Jolson was more than twice her age, and she was already romantically
involved with mobster Johnny "Irish" Costello. But as before,
Jolson launched a relentless romantic offensive, showering Ruby with
gifts and attention. After
Jolson gave Ruby a pre-wedding gift of one million dollars, her Irish
Catholic family dropped all objections, as did Costello. Al and Ruby
were married in September 1928 and honeymooned in Europe. Although Al
assured reporters, "This is for keeps" he promptly started
mistreating Ruby just as he had his previous wives.

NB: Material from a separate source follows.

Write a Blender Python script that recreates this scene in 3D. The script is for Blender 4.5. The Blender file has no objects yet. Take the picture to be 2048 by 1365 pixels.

Ruby had been raised on the streets of New York, and was not one to
quietly put up with Al's sometimes dismissive, sometimes abusive
attitude. Unlike his other wives, Ruby also had a career of her own. So
long as that career provided her with sufficient distraction, Ruby would
endure the strain of being Mrs. Jolson.
Al tended to show plenty of interest in Ruby whenever it suited his
insatiable desire for publicity. When
Florenz Ziegfeld
invited Keeler to star in the Broadway musical Show
Girl (1929 - 111), Jolson insisted that she accept. Knowing her
talents were limited, Keeler was terrified. At the first pre-Broadway
performance in Boston, she was dancing to the Gershwin showstopper
"Liza" when Al unexpectedly stood up in the audience and
started singing it. The audience, thinking that Jolson was
encouraging his young wife, roared its approval. Ziegfeld made the most of the
situation by convincing Al to repeat the stunt during the show's first week
in New York.
The resulting avalanche of publicity helped the poorly received show sell tickets. Soon afterward, Ruby suffered an
injury or illness (sources differ) and withdrew from the show. Ziegfeld
tried to carry on with an understudy in the lead, but was soon forced
to close the show the first in a series of costly failures that led
to his bankruptcy a few years later.
Audience tastes were changing, but Warner Brothers kept Jolson doing the
same thing in film after film. Jolson made Say It With Songs (1929)
into yet another sentimental sob-fest. By the time he starred in the syrupy
Mammy (1930) and the clumsy screen version of Big Boy
(1930), his reign as a top Hollywood star was already over.